BOSTON — Celtics guard Payton Pritchard has spent years mastering the art of running an offense. The understanding of the role’s true importance didn’t come all at once for him, and it didn’t all come exclusively from basketball.
At West Linn High School in Oregon, Pritchard was a multi-sport athlete. He was the starting point guard on the basketball team, the starting shortstop in baseball, and the quarterback in football — a position ruled by responsibility and leadership, demanding more than any other in sports. He ultimately stuck with basketball, and throughout that journey from Oregon’s campus to Boston’s parquet, Pritchard held close to him a long-lasting instinct from his time on the gridiron.
That instinct proved especially valuable throughout Friday night’s 112-93 win over the Kings.
“I feel like playing football and playing quarterback taught me a lot about aspects of reading the game and getting everybody involved,” Pritchard said. “My dad was my coach, so he would allow me to call the plays — even in eighth grade — and going over it, it’s about, ‘How can you make everybody feel a part of the game?’ Your running back needs some touches, then you got your receivers, which you probably have four of out there. You can’t just target one guy all the time, so how can you spread the love?”
Pritchard’s responsibilities were amplified by Jaylen Brown’s absence against Sacramento. However, his mind didn’t immediately turn to scoring. Instead, it turned to facilitating. Pritchard knew that even without Brown, it wouldn’t take a significant scoring figure from himself to keep the team’s core principles intact. That’s where his inner-quarterback kicked in and elicited instincts that forced Pritchard to think “pass” rather than “score.” Getting others involved kept Boston’s offense lethal, even without its star player.
Mentally, he’s thinking like he’s in the pocket. Pritchard dribbles with the intention of making the best possible play. Sometimes that means he’ll quarterback sneak his way past defenders and take scoring into his own hands. Other times, he’s moving around the floor in search of targeting teammates to rack up his completions — or, as they’re called in basketball, assists. It’s very quarterback-esque how, at times, Pritchard will command a lot of the opposing defense’s attention, then use it as a means to thread the needle like a quarterback, and find those slim openings that lead teammates to scoring the basket instead.
Operating like a signal-caller has allowed Pritchard — and the Celtics — to turn the “sharing is caring” cliché into a viable way to keep their offense up to standard, no matter who’s on the floor.

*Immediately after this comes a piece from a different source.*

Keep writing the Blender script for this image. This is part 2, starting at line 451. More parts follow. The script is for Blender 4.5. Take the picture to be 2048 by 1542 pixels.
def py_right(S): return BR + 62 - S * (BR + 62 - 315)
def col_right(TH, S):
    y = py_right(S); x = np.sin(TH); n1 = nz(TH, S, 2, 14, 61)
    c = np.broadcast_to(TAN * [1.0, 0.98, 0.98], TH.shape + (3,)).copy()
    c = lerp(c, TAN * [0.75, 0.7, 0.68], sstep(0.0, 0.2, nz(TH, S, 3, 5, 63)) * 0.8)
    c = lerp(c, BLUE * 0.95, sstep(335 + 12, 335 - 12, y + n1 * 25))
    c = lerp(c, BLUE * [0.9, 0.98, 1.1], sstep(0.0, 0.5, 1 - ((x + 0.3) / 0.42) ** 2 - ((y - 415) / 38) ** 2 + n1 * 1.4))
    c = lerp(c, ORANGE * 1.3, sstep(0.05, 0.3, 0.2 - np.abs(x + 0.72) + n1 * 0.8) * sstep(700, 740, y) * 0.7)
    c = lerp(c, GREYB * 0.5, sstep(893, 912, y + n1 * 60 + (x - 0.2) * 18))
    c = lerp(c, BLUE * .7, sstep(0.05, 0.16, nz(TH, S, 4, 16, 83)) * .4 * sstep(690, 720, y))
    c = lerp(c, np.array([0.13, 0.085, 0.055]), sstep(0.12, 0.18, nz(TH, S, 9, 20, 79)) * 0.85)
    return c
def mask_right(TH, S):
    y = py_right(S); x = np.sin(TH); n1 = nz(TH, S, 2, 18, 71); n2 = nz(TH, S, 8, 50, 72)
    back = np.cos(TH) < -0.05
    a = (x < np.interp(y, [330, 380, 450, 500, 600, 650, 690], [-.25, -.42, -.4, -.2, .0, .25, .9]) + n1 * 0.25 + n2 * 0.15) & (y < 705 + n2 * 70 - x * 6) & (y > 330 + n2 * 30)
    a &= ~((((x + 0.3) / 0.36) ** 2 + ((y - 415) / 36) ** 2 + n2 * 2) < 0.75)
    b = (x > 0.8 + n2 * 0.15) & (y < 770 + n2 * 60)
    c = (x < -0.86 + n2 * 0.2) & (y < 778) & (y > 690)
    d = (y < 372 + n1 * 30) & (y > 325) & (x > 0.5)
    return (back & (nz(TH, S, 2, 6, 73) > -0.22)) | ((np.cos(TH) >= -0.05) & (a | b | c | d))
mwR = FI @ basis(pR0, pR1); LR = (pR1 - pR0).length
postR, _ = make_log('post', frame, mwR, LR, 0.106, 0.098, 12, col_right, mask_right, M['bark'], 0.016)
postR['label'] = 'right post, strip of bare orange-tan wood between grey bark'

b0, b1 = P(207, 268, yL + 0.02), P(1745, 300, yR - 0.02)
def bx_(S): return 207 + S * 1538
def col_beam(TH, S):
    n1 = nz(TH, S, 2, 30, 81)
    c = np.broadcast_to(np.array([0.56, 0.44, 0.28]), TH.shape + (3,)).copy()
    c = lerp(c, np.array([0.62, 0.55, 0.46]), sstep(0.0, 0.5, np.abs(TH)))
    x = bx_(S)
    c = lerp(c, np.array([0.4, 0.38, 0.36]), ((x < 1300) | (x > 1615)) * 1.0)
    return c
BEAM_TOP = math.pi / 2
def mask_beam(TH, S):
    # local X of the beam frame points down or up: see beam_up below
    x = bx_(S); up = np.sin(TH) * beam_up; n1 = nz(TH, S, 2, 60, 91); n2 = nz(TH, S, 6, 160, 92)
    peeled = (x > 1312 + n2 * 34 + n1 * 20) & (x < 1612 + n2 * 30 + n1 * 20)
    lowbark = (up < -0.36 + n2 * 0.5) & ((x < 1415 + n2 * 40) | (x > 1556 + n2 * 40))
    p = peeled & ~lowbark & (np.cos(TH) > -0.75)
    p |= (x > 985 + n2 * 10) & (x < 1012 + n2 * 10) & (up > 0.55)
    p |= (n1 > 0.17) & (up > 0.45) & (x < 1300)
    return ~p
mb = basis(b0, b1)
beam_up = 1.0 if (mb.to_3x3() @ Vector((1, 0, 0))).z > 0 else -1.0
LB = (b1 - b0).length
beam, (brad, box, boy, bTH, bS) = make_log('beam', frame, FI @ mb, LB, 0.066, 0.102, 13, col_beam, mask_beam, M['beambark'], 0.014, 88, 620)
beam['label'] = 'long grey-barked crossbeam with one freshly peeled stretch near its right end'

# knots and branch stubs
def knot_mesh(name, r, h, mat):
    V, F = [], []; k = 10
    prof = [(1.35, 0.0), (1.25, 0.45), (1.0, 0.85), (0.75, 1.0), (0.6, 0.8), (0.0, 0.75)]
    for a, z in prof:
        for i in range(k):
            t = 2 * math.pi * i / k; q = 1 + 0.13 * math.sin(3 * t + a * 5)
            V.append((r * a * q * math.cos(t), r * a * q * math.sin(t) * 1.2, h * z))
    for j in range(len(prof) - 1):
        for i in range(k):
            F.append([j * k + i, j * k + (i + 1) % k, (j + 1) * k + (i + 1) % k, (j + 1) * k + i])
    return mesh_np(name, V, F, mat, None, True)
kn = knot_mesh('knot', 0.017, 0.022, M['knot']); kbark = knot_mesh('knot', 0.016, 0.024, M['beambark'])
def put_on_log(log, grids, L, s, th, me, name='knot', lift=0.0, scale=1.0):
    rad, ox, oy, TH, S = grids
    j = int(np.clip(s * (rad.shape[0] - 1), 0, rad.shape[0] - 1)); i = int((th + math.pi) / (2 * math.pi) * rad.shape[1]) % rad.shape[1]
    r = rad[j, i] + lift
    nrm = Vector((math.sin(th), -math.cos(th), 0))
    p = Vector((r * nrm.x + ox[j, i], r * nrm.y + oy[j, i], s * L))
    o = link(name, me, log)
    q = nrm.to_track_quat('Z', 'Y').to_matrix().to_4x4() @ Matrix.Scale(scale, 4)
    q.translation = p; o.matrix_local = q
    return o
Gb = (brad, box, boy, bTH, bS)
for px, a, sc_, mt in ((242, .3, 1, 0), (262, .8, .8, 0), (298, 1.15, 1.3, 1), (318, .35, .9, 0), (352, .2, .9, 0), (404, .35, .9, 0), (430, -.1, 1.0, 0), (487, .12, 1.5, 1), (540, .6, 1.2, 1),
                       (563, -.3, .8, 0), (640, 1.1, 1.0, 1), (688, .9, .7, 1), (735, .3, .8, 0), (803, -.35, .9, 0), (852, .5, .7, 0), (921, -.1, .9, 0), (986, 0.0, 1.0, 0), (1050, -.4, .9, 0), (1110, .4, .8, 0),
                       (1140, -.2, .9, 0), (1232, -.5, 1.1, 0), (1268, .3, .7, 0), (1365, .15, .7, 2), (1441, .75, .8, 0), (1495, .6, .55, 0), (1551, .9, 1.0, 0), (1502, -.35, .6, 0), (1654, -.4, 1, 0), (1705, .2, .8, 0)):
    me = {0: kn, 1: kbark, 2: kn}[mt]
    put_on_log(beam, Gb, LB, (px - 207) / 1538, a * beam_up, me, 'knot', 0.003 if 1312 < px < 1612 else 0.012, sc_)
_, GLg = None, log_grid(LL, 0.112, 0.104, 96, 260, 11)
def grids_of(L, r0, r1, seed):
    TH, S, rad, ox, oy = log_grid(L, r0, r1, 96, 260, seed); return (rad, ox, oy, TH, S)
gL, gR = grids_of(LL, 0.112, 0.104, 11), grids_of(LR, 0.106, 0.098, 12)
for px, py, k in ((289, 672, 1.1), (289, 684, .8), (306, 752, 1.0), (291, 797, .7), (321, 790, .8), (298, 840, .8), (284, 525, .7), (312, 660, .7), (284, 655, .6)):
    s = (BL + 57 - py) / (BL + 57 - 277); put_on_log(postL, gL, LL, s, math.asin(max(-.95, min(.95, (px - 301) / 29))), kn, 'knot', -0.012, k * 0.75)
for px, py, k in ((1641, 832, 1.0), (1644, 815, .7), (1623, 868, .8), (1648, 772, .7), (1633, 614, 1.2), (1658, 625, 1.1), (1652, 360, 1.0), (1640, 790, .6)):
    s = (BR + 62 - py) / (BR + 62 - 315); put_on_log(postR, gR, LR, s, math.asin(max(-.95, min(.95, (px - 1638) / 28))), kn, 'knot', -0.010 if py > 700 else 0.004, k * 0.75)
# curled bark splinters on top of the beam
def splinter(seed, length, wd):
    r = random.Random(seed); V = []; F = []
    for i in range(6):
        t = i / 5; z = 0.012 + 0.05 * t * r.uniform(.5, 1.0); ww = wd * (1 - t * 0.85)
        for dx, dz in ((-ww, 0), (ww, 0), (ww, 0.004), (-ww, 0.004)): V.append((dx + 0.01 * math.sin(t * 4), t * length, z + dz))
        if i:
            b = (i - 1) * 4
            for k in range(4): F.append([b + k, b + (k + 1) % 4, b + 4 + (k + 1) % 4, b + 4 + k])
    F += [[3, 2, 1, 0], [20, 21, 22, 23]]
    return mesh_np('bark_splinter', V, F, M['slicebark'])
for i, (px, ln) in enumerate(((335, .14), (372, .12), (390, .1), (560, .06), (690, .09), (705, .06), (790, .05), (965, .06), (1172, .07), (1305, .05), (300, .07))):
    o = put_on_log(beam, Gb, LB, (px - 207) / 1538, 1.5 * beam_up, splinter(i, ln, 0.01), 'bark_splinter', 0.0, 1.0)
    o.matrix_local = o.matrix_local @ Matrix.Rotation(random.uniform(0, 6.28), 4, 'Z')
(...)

“For me, that taught me — even in basketball — sometimes you can go and score, but (other times) getting this guy the ball, letting him feel it, get a shot up,” Pritchard said. “Then later in the game, knowing that opportunity might come back to me, I’ll have that spot again. So it’s stuff like that — just dictating the game.”
Pritchard understands the balance of scoring versus facilitating. In the first half, he scored 22 points as the offensive aggressor, shooting 9-of-11 from the field, including 4-of-5 from three. Then, when the second half came around, it turned over to navigating everyone else’s offense. Pritchard might be getting more touches whenever Brown is sidelined, but that doesn’t mean he’s going to switch things up and get experimental.
“The mindset never changes,” he said. “It’s always about being aggressive and being ready for my opportunities when they come.”
Pritchard recorded eight assists, with three connecting to center Neemias Queta.
“I think he’s done a tremendous job,” Pritchard said of Queta. “He’s taken a drastic step forward in learning where to be — the right places — and I still think there’s a lot of growth left in him. He’s just scratching the surface.”
Together, Pritchard and Queta have been working all season to build their chemistry. Gradually, their pick-and-roll connections have started to click, with Pritchard attacking spots around the floor and Queta stationed in the paint, ready to catch a feed and finish the possession.
“When he has the ball, and there are two guys on him, just get out the way and find a way to stay impactful at the rim,” Queta said.
Twice, Pritchard guided Queta to the rim with sleek feeds under the basket. The third time, he threw an over-the-shoulder hook pass, channeling Patrick Mahomes–level creativity to punish Sacramento for its double coverage and set Queta up for the layup. It’s clear from their growing rapport that Pritchard tapping into his quarterback instincts can elevate them both, and more importantly, Boston’s offense as a whole.
Queta’s rise as a first-time starter has made him one of the league’s most underappreciated big men, thanks in large part to Pritchard’s growth as a playmaker.
“I feel like he’s getting better at finding little pockets — windows, we call it,” Pritchard said. “I like to play at 10-foot range a lot, and it allows me to sometimes draw two (defenders), and for him, it’s finding little windows for the lob or even the dump-offs so he can go up. We still have to get better and better at it, but we’ve taken a lot of big steps, and it allows us to get easy buckets.”